Sancon Helps China To Develop a Green Economy

According to China National Resources Recycling Association and energy experts, China's import of recycled raw material grew from 1-2 million tons per year in the early 1990's to over 50 million tons per year in 2007, demonstrating its thirst for resource materials. China's fast growing economy currently requires 50 percent more energy per unit of output than the global average, five times more than the United States and 10 times more than Japan. While global natural resources continue to increase in demand and price, China will need to develop its own resources recovery and green energy market to continue its economic growth.

Sancon Resources Recovery Inc. is a fast growing environmental services company that has found its niche in China's effort to "Go Green". Sancon started its business in Melbourne, Australia in 2002, offering waste management and industrial solid waste recovery services to large industrial and consumer companies. It expanded into China in 2006 due to the background of its CEO Mr. Jack Chen, a China-born waste expert with many years of operating experiences in recovered resources trading. Since Sancon began its China expansion, it has launched a network of waste recovery plants around China, offering environmental services to fortune 1000 companies. These companies often require quality waste management services on a national wide scale. Sancon recently opened its sixth waste recovery plant in the city of Xiamen in the south eastern part of China, in addition to other five plants located around China.

Mr. Jack Chen, CEO of Sancon commented: "We are facing enormous opportunities here in China for the next decade. The new proposed green economy would be only feasible with companies like Sancon, realizing and supplying China's recycled raw materials for its manufacturers. Our services will also help our clients to reduce energy usage and landfill costs. With our investments and plants built out in the last two years, Sancon is now able to service as many as 30 Chinese cities in waste recovery with its logistic operations. Sancon today is perhaps the only environmental service company in China with such wide scope of coverage and high service standards. Sancon is well positioned to help China's effort of going green and claim a leadership position in the industry."
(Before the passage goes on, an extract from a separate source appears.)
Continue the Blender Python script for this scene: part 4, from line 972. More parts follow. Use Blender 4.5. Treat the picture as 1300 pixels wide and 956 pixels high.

About Sancon Resources Recovery Inc.

Sancon Resources Recovery Inc. (OTCBB:SRRY) is an environmental service and waste management company that operates recycling facilities in China and Australia. Sancon specializes in the collection and recovery of industrial and commercial solid wastes such as plastic, paper, cardboard, and glass. The recycled materials are purchased by Sancon's manufacturing customers in China to make a wide variety of new products including outdoor furniture, construction materials, road surface, and various new products. Sancon's China operation is licensed by the Chinese government for waste management services, and is certified with ISO 9001 and ISO14001 standards. For more information please visit: www.sanconinc.com

Forward-looking statements:

The statements made in this press release, which are not historical facts, may contain certain forward-looking statements concerning potential developments affecting the business, prospects, financial condition and other aspects of the company to which this release pertains. The actual results of the specific items described in this release, and the company's operations generally, may differ materially from what is projected in such forward-looking statements. Although such statements are based upon the best judgments of management of the company as of the date of this release, significant deviations in magnitude, timing and other factors may result from business risks and uncertainties including, without limitation, the company's dependence on third parties, general market and economic conditions, technical factors, the availability of outside capital, receipt of revenues and other factors, many of which are beyond the control of the company. The company disclaims any obligation to update information contained in any forward-looking statement.